#### REQUIRED WORK
Go from the first line to the line with "PI = math.pi" and return those lines verbatim, ends included.
=== INFORMATION SUPPLIED ===
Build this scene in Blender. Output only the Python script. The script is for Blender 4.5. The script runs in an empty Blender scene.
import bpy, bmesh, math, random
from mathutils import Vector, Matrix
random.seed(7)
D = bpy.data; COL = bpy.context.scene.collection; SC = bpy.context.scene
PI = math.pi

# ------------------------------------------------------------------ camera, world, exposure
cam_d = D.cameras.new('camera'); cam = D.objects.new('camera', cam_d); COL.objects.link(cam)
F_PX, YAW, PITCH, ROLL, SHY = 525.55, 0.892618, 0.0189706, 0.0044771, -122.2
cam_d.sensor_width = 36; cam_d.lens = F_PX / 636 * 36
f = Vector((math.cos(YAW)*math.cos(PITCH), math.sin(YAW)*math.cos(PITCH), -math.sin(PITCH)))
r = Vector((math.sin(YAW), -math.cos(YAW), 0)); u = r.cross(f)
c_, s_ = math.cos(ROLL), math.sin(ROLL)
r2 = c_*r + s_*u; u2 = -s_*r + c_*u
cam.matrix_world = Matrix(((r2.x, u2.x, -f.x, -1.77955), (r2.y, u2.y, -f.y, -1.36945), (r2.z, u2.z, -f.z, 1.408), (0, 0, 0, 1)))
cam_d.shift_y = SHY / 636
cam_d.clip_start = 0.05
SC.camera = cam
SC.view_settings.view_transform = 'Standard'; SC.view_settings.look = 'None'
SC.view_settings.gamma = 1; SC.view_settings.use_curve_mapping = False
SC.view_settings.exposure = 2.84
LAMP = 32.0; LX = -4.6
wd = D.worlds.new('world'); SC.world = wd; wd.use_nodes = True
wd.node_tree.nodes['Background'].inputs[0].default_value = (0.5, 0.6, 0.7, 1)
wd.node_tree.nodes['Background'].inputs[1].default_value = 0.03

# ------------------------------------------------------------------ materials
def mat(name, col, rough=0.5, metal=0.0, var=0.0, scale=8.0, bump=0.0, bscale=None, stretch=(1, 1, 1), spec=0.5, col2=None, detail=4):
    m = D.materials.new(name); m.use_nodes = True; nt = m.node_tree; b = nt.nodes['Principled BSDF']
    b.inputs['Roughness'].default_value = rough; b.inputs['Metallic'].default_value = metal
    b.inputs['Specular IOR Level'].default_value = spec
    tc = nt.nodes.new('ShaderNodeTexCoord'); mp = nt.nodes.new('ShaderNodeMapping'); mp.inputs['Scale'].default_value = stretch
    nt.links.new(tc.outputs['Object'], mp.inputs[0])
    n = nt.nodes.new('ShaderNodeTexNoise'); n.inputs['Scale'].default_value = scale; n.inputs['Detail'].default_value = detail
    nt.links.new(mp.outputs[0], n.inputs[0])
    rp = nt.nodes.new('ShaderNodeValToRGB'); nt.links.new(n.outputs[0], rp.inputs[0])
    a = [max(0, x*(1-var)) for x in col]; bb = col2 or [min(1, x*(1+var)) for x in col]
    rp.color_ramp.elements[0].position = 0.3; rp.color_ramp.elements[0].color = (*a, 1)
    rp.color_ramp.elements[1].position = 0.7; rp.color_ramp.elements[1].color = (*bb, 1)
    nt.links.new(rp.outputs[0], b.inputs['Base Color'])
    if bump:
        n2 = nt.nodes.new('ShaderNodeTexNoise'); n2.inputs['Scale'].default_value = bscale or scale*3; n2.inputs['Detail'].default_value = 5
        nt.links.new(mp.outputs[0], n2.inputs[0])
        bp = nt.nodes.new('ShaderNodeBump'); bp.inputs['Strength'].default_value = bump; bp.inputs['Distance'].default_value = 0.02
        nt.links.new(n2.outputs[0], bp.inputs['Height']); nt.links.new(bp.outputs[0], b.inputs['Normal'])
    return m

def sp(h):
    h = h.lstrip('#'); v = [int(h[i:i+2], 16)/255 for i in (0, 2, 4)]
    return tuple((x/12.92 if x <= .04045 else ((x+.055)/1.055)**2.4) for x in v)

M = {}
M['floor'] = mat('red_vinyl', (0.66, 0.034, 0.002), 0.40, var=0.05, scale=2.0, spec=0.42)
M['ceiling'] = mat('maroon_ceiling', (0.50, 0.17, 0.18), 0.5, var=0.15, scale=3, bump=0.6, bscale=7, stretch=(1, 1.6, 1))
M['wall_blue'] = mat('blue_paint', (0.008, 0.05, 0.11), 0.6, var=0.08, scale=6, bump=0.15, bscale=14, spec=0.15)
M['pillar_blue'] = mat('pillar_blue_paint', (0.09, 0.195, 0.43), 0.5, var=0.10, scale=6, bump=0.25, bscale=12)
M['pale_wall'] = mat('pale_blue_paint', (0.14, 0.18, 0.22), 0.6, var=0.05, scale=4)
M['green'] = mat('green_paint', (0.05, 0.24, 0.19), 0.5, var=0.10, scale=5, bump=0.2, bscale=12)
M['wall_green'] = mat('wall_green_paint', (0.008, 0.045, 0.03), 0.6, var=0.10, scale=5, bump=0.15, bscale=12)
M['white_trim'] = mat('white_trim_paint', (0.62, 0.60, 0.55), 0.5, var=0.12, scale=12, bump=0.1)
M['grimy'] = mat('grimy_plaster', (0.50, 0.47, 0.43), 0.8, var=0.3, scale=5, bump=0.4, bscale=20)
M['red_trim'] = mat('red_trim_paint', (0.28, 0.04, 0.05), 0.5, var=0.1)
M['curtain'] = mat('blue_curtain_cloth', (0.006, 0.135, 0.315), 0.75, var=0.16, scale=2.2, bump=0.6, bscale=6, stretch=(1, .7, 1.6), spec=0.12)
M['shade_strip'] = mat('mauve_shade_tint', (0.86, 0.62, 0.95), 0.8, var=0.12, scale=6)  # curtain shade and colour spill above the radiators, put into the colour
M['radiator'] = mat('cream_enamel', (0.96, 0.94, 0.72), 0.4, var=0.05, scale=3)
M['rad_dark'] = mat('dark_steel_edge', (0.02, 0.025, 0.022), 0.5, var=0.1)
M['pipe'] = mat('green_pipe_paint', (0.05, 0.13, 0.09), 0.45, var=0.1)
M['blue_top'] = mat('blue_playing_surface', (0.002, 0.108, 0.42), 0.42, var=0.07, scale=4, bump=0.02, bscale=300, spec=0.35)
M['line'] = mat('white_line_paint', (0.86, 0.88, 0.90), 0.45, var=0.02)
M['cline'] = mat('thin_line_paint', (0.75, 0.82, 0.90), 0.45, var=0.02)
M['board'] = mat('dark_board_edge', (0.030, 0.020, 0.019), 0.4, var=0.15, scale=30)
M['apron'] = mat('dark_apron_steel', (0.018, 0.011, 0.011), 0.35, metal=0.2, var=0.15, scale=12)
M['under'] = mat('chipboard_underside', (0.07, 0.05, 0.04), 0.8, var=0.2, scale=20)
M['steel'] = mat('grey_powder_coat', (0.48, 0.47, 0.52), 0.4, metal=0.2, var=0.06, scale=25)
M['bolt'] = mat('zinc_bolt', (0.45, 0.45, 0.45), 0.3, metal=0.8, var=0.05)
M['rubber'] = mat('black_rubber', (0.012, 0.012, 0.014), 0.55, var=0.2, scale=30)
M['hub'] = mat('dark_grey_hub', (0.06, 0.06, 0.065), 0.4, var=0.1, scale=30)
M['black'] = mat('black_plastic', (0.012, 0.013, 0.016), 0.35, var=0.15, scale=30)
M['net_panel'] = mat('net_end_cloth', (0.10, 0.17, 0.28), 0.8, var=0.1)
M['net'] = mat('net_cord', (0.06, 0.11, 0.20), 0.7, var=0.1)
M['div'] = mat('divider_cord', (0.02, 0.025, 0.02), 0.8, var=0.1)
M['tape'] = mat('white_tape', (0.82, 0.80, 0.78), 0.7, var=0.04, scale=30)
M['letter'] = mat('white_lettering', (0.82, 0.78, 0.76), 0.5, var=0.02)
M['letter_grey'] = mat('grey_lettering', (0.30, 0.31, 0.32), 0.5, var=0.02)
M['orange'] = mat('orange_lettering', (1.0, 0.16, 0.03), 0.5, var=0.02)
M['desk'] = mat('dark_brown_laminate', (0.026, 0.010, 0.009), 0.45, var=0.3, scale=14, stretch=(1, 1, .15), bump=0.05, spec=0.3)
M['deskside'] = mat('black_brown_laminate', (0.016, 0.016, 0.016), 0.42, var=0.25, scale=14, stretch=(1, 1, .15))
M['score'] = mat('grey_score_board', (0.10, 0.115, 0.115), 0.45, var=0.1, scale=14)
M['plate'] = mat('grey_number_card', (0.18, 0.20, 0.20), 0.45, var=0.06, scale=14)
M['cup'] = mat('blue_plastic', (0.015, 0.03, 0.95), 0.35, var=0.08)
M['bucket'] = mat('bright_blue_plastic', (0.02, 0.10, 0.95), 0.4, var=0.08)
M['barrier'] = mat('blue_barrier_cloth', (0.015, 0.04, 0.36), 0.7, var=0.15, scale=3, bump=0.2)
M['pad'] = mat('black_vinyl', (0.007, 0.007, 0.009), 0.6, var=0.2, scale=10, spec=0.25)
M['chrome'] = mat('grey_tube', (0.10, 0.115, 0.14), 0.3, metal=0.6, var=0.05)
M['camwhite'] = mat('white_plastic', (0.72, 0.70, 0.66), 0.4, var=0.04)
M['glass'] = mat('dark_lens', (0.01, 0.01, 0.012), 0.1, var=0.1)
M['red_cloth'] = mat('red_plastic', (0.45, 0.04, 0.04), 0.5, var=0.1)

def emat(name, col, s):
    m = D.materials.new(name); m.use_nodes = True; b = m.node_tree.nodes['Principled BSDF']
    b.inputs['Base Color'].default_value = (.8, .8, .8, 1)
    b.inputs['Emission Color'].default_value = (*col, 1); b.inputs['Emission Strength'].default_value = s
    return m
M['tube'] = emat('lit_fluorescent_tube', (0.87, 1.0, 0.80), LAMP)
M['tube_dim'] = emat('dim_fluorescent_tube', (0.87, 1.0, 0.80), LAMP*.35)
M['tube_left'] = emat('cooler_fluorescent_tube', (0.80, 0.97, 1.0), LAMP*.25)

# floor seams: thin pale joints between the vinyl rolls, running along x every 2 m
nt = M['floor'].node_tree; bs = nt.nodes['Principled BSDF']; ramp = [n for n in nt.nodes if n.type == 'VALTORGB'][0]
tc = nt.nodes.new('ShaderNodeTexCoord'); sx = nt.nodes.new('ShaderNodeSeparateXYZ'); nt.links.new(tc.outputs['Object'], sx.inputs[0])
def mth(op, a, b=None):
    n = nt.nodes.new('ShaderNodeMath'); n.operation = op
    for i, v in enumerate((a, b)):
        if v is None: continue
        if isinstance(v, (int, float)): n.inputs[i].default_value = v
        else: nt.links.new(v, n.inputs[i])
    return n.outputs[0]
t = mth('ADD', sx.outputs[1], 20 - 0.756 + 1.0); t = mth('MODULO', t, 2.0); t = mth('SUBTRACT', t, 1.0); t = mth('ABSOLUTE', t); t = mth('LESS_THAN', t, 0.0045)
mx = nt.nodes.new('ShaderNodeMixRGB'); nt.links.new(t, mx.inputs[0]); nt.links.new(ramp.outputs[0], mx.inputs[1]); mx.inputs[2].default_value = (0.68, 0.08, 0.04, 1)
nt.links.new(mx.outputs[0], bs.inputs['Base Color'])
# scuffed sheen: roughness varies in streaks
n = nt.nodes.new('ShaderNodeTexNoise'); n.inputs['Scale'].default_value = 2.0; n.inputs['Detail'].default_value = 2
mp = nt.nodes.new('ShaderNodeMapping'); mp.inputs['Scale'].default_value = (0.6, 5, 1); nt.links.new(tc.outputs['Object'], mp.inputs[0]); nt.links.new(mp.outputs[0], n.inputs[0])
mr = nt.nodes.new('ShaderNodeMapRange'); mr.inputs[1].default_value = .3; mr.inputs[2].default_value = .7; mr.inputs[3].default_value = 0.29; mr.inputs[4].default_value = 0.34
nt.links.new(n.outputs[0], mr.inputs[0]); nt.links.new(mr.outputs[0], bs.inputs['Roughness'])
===
#### SOLUTION TO THIS PROBLEM
Build this scene in Blender. Output only the Python script. The script is for Blender 4.5. The script runs in an empty Blender scene.
import bpy, bmesh, math, random
from mathutils import Vector, Matrix
random.seed(7)
D = bpy.data; COL = bpy.context.scene.collection; SC = bpy.context.scene
PI = math.pi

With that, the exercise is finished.